SCOTTISH Secretary Alister Jack confirmed the UK Government has received Nicola Sturgeon's request for indyref2 during a stumbling turn at the despatch box for Scottish Questions.
However, Jack repeatedly rejected arguments for a fresh plebiscite in the Commons session.
Asked if Downing Street has received a request for a Section 30 Order, the Scottish Secretary said: “The Prime Minister has received the First Minister’s correspondence which contains the Scottish Government’s publication and will respond in due course.”
But Jack claimed that the SNP’s vote share in the December General Election is not sufficient to fuel calls for a second referendum.
Responding to a question from the SNP’s Chris Law, the Tory said: “Forty-five per cent of Scots voted for the SNP in the 2019 election and 45% of Scots voted for independence in 2014. The numbers simply haven’t changed.”
READ MORE: Ian Blackford puts SNP on indyref2 footing with new-look team
Rookie MP Amy Callaghan pointed out the “blinding hypocrisy” underpinning the Tory argument against indyref2.
She said: “This Tory government is claiming that its 43% of the vote in the last General Election provides it with an overwhelming mandate to implement Brexit.
“Can the Secretary of State therefore explain the absolute blinding contradiction of his own position when he says the 45% vote for the SNP, providing 80% of Scottish seats in this very House, doesn’t equate to a mandate for the people of Scotland to choose our own future?”

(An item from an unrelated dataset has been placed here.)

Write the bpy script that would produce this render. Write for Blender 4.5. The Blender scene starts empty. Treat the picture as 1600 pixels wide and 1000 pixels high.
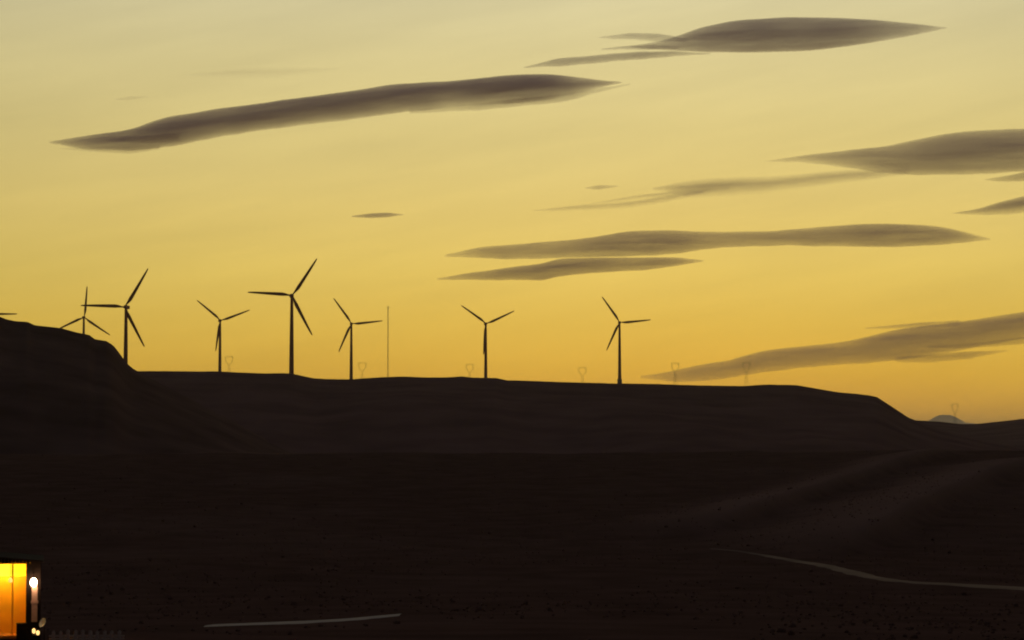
import bpy, bmesh, math, random
import numpy as np
from mathutils import Vector, Matrix, noise

random.seed(7)
S = bpy.context.scene
COL = S.collection

# ------------------------------------------------------------------ camera
F = 3608.0                       # focal length in photo pixels (1600 wide)
PITCH = math.atan(190.0 / F)     # the true horizon lies 190 photo pixels under the centre
cam_d = bpy.data.cameras.new('camera')
cam = bpy.data.objects.new('camera', cam_d)
COL.objects.link(cam)
cam.location = (0, 0, 0)
cam.rotation_euler = (math.pi / 2 + PITCH, 0, 0)
cam_d.sensor_fit = 'HORIZONTAL'
cam_d.sensor_width = 36.0
cam_d.lens = 36.0 * F / 1600.0
cam_d.clip_start = 0.1
cam_d.clip_end = 300000.0
S.camera = cam

# ------------------------------------------------------------------ render
S.render.engine = 'CYCLES'
S.view_settings.view_transform = 'Standard'
S.view_settings.look = 'None'
S.view_settings.exposure = 0.0
S.view_settings.gamma = 1.0
S.view_settings.use_curve_mapping = False
S.cycles.use_denoising = True
S.cycles.max_bounces = 5
S.cycles.diffuse_bounces = 3
S.cycles.glossy_bounces = 2
S.cycles.transmission_bounces = 2
S.cycles.volume_bounces = 2
S.cycles.transparent_max_bounces = 48
S.cycles.use_adaptive_sampling = False
S.cycles.caustics_reflective = False
S.cycles.caustics_refractive = False
S.cycles.pixel_filter_type = 'BLACKMAN_HARRIS'
S.cycles.filter_width = 2.0      # the phone's soft lens

# ------------------------------------------------------------------ sky (dusk)
W = bpy.data.worlds.new('World')
S.world = W
W.use_nodes = True
nt = W.node_tree
N, L = nt.nodes, nt.links
N.clear()


def node(tree, kind, **kw):
    n = tree.nodes.new(kind)
    for k, v in kw.items():
        setattr(n, k, v)
    return n


def math_node(tree, op, a, b=None, c=None):
    n = tree.nodes.new('ShaderNodeMath')
    n.operation = op
    for i, v in enumerate((a, b, c)):
        if v is None:
            continue
        if isinstance(v, (int, float)):
            n.inputs[i].default_value = v
        else:
            tree.links.new(v, n.inputs[i])
    return n.outputs[0]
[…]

Jack’s stumbling reply seemed to include a bizarre claim that Scots had voted to leave the European Union.
He said: “It was a referendum three years ago. We, we are speaking for the majority of Scots. The majority of Scots voted … voted to remain … the majority voted sorry to leave in 2016, to leave the European Union. We are absolutely respecting that decision, whereas the SNP are not respecting it and are wanting to the tear up the United Kingdom.”
READ MORE: SNP to table amendments to Withdrawal Bill to block Tory power grab
Airdrie and Shotts MP Neil Gray then asked what the UK Government’s “democratic case” was for “denying the people of Scotland their right to choose our future”.
He said: "His party enjoys 43% of the vote to deliver Brexit and yet denies the SNP its right to give the people of Scotland its say with the 45% of the vote in Scotland that we have secured."
The Scottish Secretary replied: "The First Minister has asked for the right to set referendums in the future, to decide the context of those.
"We are very clear about this. Constitutional matters are reserved and it would be completely wrong for us to hands those powers over to the Scottish Parliament because we would end up in a series of never-endums."